Wednesday Announce New Album, Share Lead Single “Chosen To Deserve”

Wednesday announce their highly anticipated new album Rat Saw God, out April 7th via Dead Oceans with a video for its lead single “Chosen To Deserve,” directed by Spencer Kelly. Across the album’s ten tracks the band builds a shrine to minutiae. Half-funny, half-tragic dispatches from North Carolina unfurling somewhere between the wailing skuzz of Nineties shoegaze and classic country twang, with distorted pedal steel and Karly Hartzman’s voice slicing through the din.

“Chosen to Deserve is a writing exercise I gave myself to try to recreate the iconic song by Drive-By Truckers “Let There Be Rock” but with my own experiences from growing up and fucking around and getting into stupid shit,” Hartzman explains. “The video directed by Spencer Kelly shows the setting of my upbringing and antics: my parents’ neighborhood in Greensboro, NC and Lake Myers RV Resort.”

Rat Saw God is an album about riding a bike down a suburban stretch in Greensboro while listening to My Bloody Valentine for the first time on an iPod Nano, past a creek that runs through the neighborhood riddled with broken glass bottles and condoms, a front yard filled with broken and rusted car parts, a lonely and dilapidated house reclaimed by kudzu. Four Lokos and rodeo clowns and a kid who burns down a corn field. Roadside monuments, church marquees, poppers and vodka in a plastic water bottle, the shit you get away with at Jewish summer camp, strange sentimental family heirlooms at the thrift stores. The way the South hums alive all night in the summers and into fall, the sound of high school football games, the halo effect from the lights polluting the darkness. It’s not really bright enough to see in front of you, but in that stretch of inky void – somehow – you see everything.

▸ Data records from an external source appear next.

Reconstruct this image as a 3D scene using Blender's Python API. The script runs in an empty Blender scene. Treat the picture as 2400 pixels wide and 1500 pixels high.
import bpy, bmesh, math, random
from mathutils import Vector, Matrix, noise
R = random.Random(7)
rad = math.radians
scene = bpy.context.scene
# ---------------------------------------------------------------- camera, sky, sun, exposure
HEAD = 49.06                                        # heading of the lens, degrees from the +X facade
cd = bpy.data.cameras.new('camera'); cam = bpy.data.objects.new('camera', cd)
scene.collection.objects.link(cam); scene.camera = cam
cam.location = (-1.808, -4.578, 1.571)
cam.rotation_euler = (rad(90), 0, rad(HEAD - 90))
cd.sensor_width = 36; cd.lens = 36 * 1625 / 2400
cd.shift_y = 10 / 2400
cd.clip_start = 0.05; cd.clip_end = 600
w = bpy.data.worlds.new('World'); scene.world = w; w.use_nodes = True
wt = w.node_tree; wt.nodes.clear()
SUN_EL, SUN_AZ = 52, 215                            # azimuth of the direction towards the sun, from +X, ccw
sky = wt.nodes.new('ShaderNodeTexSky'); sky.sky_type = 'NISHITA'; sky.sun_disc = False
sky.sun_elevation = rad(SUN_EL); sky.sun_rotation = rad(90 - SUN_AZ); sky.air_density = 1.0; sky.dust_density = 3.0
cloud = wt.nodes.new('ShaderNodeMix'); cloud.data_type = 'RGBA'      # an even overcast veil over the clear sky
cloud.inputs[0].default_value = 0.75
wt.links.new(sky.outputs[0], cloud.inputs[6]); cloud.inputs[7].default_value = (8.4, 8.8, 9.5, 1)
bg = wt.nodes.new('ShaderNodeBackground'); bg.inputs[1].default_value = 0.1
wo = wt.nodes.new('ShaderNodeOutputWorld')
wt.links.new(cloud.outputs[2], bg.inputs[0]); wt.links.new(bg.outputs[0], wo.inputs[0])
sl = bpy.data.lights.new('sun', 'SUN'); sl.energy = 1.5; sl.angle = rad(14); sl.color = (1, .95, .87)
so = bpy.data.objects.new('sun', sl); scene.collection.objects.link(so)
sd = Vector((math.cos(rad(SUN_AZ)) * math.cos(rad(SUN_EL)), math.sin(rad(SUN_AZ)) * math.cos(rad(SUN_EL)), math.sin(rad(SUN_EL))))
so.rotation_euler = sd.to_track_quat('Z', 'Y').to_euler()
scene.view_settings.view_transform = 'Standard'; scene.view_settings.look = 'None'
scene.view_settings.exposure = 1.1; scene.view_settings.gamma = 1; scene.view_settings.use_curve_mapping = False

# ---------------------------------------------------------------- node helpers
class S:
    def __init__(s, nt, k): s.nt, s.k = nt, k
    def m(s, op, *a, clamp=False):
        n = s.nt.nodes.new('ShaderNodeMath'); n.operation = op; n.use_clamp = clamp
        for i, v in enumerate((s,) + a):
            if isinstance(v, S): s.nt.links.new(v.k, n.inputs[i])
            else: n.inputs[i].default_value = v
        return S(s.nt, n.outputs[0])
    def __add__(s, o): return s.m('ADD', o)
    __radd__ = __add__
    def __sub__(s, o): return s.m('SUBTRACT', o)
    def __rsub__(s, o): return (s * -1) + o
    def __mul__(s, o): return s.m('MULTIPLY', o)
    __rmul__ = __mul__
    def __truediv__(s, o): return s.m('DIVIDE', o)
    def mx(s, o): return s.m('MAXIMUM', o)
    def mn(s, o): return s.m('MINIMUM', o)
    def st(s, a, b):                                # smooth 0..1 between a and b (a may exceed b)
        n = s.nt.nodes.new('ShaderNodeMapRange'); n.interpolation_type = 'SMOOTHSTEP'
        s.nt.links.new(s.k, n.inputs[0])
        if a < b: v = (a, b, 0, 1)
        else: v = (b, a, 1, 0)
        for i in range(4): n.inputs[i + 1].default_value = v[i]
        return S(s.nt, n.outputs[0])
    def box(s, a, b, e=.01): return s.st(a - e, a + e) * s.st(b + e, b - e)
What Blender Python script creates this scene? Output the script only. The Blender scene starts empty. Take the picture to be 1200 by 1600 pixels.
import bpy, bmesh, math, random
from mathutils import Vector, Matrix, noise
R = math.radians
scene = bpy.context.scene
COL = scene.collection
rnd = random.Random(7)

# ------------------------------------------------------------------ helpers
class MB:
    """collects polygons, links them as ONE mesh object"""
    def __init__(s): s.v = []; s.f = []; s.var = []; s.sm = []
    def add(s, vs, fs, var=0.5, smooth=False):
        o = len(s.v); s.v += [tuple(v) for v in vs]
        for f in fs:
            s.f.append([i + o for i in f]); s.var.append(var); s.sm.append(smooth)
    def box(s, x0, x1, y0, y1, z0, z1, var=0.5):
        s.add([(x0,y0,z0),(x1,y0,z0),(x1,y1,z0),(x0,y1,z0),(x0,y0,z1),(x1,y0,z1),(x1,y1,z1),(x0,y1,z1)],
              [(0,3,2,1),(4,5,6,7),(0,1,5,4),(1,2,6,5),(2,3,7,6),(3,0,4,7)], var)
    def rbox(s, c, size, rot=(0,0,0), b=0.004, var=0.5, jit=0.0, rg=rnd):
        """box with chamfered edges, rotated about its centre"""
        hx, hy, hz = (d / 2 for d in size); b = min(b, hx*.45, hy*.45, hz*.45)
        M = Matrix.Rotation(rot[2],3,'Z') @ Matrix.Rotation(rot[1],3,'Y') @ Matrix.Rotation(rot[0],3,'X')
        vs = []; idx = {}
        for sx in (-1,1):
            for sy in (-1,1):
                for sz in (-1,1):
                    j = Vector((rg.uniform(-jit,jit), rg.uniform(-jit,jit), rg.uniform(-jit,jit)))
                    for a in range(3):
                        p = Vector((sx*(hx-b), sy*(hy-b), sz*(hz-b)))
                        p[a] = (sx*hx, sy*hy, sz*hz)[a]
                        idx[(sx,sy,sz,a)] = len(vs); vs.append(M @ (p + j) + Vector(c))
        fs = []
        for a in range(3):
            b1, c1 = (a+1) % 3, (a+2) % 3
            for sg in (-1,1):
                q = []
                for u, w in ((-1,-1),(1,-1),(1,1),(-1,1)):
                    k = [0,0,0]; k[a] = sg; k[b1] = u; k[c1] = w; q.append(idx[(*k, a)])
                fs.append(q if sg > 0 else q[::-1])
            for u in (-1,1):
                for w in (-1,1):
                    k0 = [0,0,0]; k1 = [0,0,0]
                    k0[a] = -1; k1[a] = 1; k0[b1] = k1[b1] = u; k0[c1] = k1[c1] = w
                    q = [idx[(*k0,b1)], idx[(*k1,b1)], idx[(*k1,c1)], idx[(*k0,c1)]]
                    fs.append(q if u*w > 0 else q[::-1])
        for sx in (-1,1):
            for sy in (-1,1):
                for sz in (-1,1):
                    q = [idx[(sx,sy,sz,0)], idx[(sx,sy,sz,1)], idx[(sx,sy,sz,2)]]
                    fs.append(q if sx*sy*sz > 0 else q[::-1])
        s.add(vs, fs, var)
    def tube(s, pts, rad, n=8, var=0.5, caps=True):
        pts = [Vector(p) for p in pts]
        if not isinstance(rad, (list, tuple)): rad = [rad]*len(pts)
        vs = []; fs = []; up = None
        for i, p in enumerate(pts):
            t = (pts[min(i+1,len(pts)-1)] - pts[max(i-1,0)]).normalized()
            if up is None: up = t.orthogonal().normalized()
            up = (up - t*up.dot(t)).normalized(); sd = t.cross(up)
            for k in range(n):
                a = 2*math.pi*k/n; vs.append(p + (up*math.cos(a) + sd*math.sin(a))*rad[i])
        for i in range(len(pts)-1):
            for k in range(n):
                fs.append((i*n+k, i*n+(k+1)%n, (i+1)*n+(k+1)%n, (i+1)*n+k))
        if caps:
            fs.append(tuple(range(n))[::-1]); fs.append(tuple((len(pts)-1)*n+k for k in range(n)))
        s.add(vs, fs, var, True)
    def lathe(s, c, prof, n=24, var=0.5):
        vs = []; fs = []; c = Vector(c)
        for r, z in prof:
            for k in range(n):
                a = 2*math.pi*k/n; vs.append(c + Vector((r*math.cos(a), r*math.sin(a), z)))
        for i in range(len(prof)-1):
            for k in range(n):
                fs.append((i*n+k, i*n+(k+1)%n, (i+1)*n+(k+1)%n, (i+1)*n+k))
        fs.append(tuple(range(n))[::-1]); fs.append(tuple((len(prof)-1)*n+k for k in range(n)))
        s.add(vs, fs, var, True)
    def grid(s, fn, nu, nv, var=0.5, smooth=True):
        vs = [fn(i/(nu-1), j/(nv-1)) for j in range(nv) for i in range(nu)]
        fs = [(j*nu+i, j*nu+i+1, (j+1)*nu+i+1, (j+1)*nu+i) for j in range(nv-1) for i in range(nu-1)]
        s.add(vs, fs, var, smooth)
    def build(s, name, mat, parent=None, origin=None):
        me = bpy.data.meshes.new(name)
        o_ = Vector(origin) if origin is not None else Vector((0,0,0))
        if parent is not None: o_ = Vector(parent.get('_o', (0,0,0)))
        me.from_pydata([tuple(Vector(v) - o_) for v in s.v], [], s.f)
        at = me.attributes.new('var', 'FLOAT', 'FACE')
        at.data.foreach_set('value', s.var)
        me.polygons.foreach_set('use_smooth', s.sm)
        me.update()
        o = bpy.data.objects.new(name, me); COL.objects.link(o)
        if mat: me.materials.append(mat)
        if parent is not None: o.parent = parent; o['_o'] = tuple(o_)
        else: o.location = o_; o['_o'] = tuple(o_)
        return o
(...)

The songs on Rat Saw God don’t recount epics, just the everyday. They’re true, they’re real life, blurry and chaotic and strange – which is in-line with Hartzman’s own ethos: “Everyone’s story is worthy,” she says, plainly. “Literally every life story is worth writing down, because people are so fascinating.”

But the thing about Rat Saw God – and about any Wednesday song, really – is you don’t necessarily even need all the references to get it, the weirdly specific elation of a song that really hits. Yeah, it’s all in the details – how fucked up you got or get, how you break a heart, how you fall in love, how you make yourself and others feel seen – but it’s mostly the way those tiny moments add up into a song or album or a person.